Stratégie

Etre ou ne pas être soluble dans la communication, telle est la question. L’œuvre en tant que telle n’a plus d’importance. Ce qui compte, c’est l’image de marque de l’auteur, son indice de notoriété, sa surface d’exposition. N’importe quelle verroterie littéraire, incarnée par une icône publicitaire, peut désormais accéder au rang de best-seller mondial – comme l’a montré de façon caricaturale la mystification JT Leroy, qui a réussi à se faire passer pour « l’un des meilleurs romanciers de sa génération », simplement en valorisant sur le marché tous les signes extérieurs de l’écrivain culte : enfance maltraitée, drogue, prostitution, rédemption par l’écriture, ambiguïté sexuelle, look trash, culture rock, sida… Rien à voir avec l’affaire Gary-Ajar, qui signait le triomphe de la littérature en réalisant le rêve de roman total que Gary avait lui-même théorisé dans Pour Sganarelle.
De façon symétrique, l’attitude de repli hautain, cultivée par certains « grands écrivains » (Gracq par exemple), relève de la même logique publicitaire. L’analyse critique de l’œuvre est évacuée au profit de la mythification de l’auteur, transformé en vestale du bon goût et du style. La figure de l’artiste maudit s’est elle aussi dissoute dans l’espace médiatique. L’écrivain soi-disant persécuté, victime des magouilles du milieu, est devenu un bon client des plateaux de télévision, précisément parce qu’il conforte ledit milieu dans l’illusion de sa toute-puissance. Quant à la posture subversive, elle aboutit elle aussi à une impasse. Tous ceux qui, avec une sincérité parfois touchante, envisagent leur œuvre comme un levier révolutionnaire pour renverser le système sont vite recyclés en joueurs de bilboquet par l’industrie du divertissement. Faut-il alors se résigner à jouer double-jeu, s’afficher à outrance pour mieux se cacher, devenir invisible à force de surexposition ? « Faire travailler l’adversaire, piéger sa haine dans le faux-monnayage médiatique, l’y exacerber, tout en misant radicalement sur l’inapparence essentielle de la pensée et de la poésie » (dixit Sollers in Poker), est-ce vraiment la bonne stratégie ? L’omnipotence de la communication est telle que toute forme d’opposition se trouve d’emblée neutralisée. Inutile de spéculer sur les clivages vrai/faux, envers/endroit, dehors/dedans, sous peine d’être soi-même satellisé dans la nébuleuse.
Affirmer la singularité de la littérature, ce n’est pas revendiquer une quelconque position d’extériorité, mais plutôt créer une sorte de trou noir au cœur du système.

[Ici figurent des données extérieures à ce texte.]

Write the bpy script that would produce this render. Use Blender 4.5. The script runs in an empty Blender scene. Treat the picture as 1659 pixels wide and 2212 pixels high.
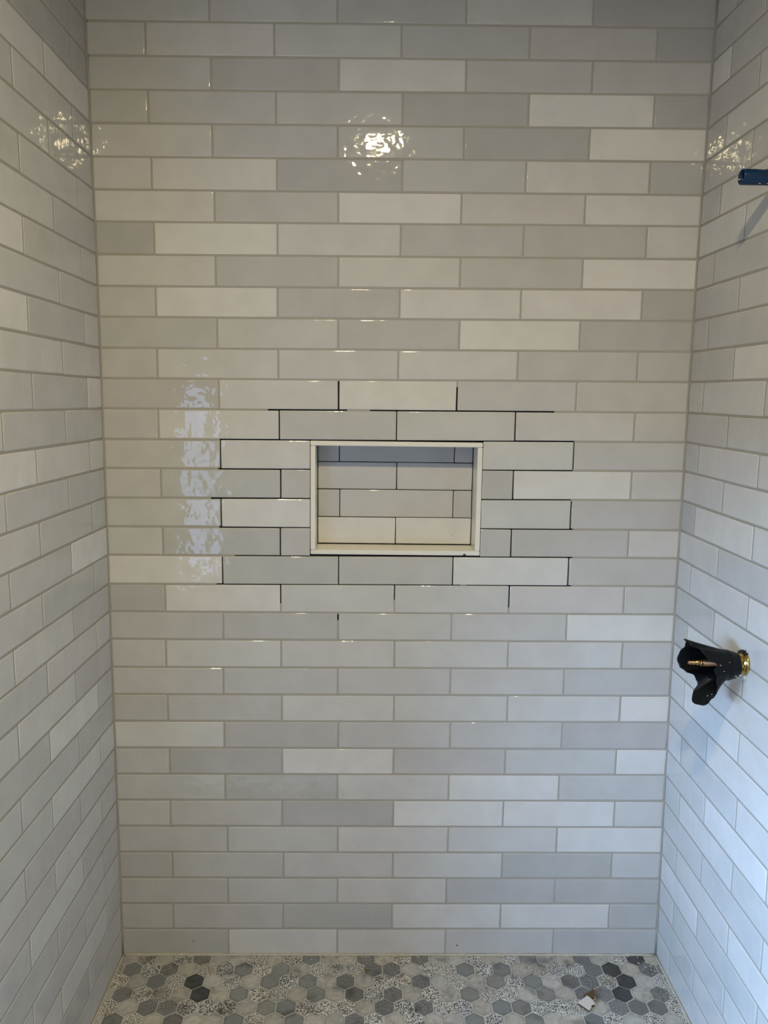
import bpy, bmesh, math, random
from mathutils import Vector, Matrix, noise
R = random.Random(7)
SC = bpy.context.scene
COL = SC.collection

# ------------------------------------------------------------------ camera
cam_d = bpy.data.cameras.new('camera')
cam = bpy.data.objects.new('camera', cam_d); COL.objects.link(cam); SC.camera = cam
cam_d.sensor_fit = 'HORIZONTAL'; cam_d.sensor_width = 36.0
cam_d.lens = 36.0 * 1705.65 / 1659.0
cam_d.clip_start = 0.02
CAM = Vector((0.70336, -2.08803, 1.59586)); YAW, PIT, ROL = 0.01743, -0.14356, 0.01304
fw = Vector((math.sin(YAW)*math.cos(PIT), math.cos(YAW)*math.cos(PIT), math.sin(PIT)))
rt = Vector((math.cos(YAW), -math.sin(YAW), 0)); up = rt.cross(fw)
r2 = rt*math.cos(ROL) + up*math.sin(ROL); u2 = -rt*math.sin(ROL) + up*math.cos(ROL)
cam.matrix_world = Matrix(((r2.x, u2.x, -fw.x, CAM.x), (r2.y, u2.y, -fw.y, CAM.y), (r2.z, u2.z, -fw.z, CAM.z), (0, 0, 0, 1)))

# ------------------------------------------------------------------ light
SC.view_settings.view_transform = 'Standard'; SC.view_settings.look = 'None'
SC.view_settings.gamma = 1.0; SC.view_settings.use_curve_mapping = False
SC.view_settings.exposure = 0.0
world = bpy.data.worlds.new('sky'); SC.world = world; world.use_nodes = True
bg = world.node_tree.nodes['Background']; bg.inputs[0].default_value = (0.55, 0.72, 1.0, 1); bg.inputs[1].default_value = 0.5

def lamp(name, kind, loc, energy, color, **kw):
    d = bpy.data.lights.new(name, kind); d.energy = energy; d.color = color
    for k, v in kw.items(): setattr(d, k, v)
    o = bpy.data.objects.new(name, d); COL.objects.link(o); o.location = loc; return o
CEIL = 2.80
# daylight coming in through the window behind the photographer, to the left
WX0, WX1, WZ0, WZ1, FY = -1.50, -0.42, 0.30, 1.66, -3.60
dl = lamp('window_daylight', 'AREA', ((WX0+WX1)/2, FY-0.10, (WZ0+WZ1)/2), 19.0, (0.45, 0.60, 1.0), shape='RECTANGLE', size=WX1-WX0, size_y=WZ1-WZ0)
dl.rotation_euler = (math.radians(90), 0, 0)      # faces +Y, into the room
# daylight through the second window, in the wall on the left beyond the shower
W2Y0, W2Y1, W2Z0, W2Z1, LX = -3.52, -1.10, 0.98, 1.56, -1.60
dl2 = lamp('side_window_daylight', 'AREA', (LX-4.0, -2.6, 3.25), 6800.0, (0.37, 0.62, 1.0), shape='RECTANGLE', size=3.5, size_y=9.0)   # the sky seen through that window: above the horizon, so it falls on the lower walls
dl2.rotation_euler = (0, math.radians(-90), 0)    # faces +X
# the ceiling downlight above the photographer
cl = lamp('ceiling_downlight_bulb', 'AREA', (0.72, -1.88, CEIL-0.012), 43.5, (1.0, 0.83, 0.475), shape='DISK', size=0.115)

# ------------------------------------------------------------------ materials
def mat(name):
    m = bpy.data.materials.new(name); m.use_nodes = True
    nt = m.node_tree; b = nt.nodes['Principled BSDF']; return m, nt, b
def N(nt, t, **kw):
    n = nt.nodes.new(t)
    for k, v in kw.items(): setattr(n, k, v)
    return n
def plain(name, col, rough=0.5, metal=0.0, bump=0.0, scale=60.0, var=0.0):
    m, nt, b = mat(name); b.inputs['Roughness'].default_value = rough; b.inputs['Metallic'].default_value = metal
    tc = N(nt, 'ShaderNodeTexCoord')
    nz = N(nt, 'ShaderNodeTexNoise'); nz.inputs['Scale'].default_value = scale; nz.inputs['Detail'].default_value = 4
    nt.links.new(tc.outputs['Object'], nz.inputs['Vector'])
    rp = N(nt, 'ShaderNodeMapRange'); rp.inputs[1].default_value = .3; rp.inputs[2].default_value = .7
    rp.inputs[3].default_value = 1-var; rp.inputs[4].default_value = 1+var
    nt.links.new(nz.outputs['Fac'], rp.inputs[0])
    mx = N(nt, 'ShaderNodeVectorMath', operation='SCALE'); mx.inputs[0].default_value = col
    nt.links.new(rp.outputs[0], mx.inputs['Scale']); nt.links.new(mx.outputs[0], b.inputs['Base Color'])
    if bump:
        bp = N(nt, 'ShaderNodeBump'); bp.inputs['Strength'].default_value = 1; bp.inputs['Distance'].default_value = bump
        nt.links.new(nz.outputs['Fac'], bp.inputs['Height']); nt.links.new(bp.outputs[0], b.inputs['Normal'])
    return m

def ceramic_mat():
    """glazed wall tile: the colour of each tile comes from the object, cloudy glaze and soft waves from noise"""
    m, nt, b = mat('glazed_ceramic'); L = nt.links.new
    oi = N(nt, 'ShaderNodeObjectInfo'); tc = N(nt, 'ShaderNodeTexCoord'); geo = N(nt, 'ShaderNodeNewGeometry')
    off = N(nt, 'ShaderNodeVectorMath', operation='MULTIPLY_ADD')      # position + random * 7
    off.inputs[1].default_value = (7, 13, 5)
    cmb = N(nt, 'ShaderNodeCombineXYZ')
    for i in range(3): L(oi.outputs['Random'], cmb.inputs[i])
    L(cmb.outputs[0], off.inputs[0]); L(geo.outputs['Position'], off.inputs[2])
    n1 = N(nt, 'ShaderNodeTexNoise'); n1.inputs['Scale'].default_value = 13; n1.inputs['Detail'].default_value = 3
    L(off.outputs[0], n1.inputs['Vector'])
    r1 = N(nt, 'ShaderNodeMapRange'); r1.inputs[1].default_value = .3; r1.inputs[2].default_value = .7
    r1.inputs[3].default_value = .955; r1.inputs[4].default_value = 1.04
    L(n1.outputs['Fac'], r1.inputs[0])
    s = N(nt, 'ShaderNodeVectorMath', operation='SCALE'); L(oi.outputs['Color'], s.inputs[0]); L(r1.outputs[0], s.inputs['Scale'])
    L(s.outputs[0], b.inputs['Base Color'])
    b.inputs['Roughness'].default_value = 0.045; b.inputs['IOR'].default_value = 1.5
    n2 = N(nt, 'ShaderNodeTexNoise'); n2.inputs['Scale'].default_value = 27; n2.inputs['Detail'].default_value = 1.8; n2.inputs['Roughness'].default_value = .55
    L(off.outputs[0], n2.inputs['Vector'])
    bp = N(nt, 'ShaderNodeBump'); bp.inputs['Strength'].default_value = 1.0; bp.inputs['Distance'].default_value = 0.0012
    L(n2.outputs['Fac'], bp.inputs['Height']); L(bp.outputs[0], b.inputs['Normal'])
    return m
CER = ceramic_mat()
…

D’où la nécessité de produire des objets suffisamment denses et concentrés pour résorber le flux, des attracteurs étranges capables d’introduire des zones d’ombre et de crever l’écran. Il ne s’agit pas de rechercher l’inapparence essentielle, ni de fabriquer artificiellement de l’invisibilité – comme s’y emploient, avec un sens aigu du marketing, certains artistes « faceless » (Daft Punk et Cie) -, mais d’appliquer à la lettre la formule de l’écrivain romantique allemand Jean Paul : « Dans le domaine du pur savoir, la discrète manifestation de l’auteur, tout autant que sa dissimulation dans l’art, témoigne souvent d’un pouvoir supérieur » - ce qui suppose un art consommé du camouflage et de l’anamorphose, plutôt qu’une esthétique de la disparition.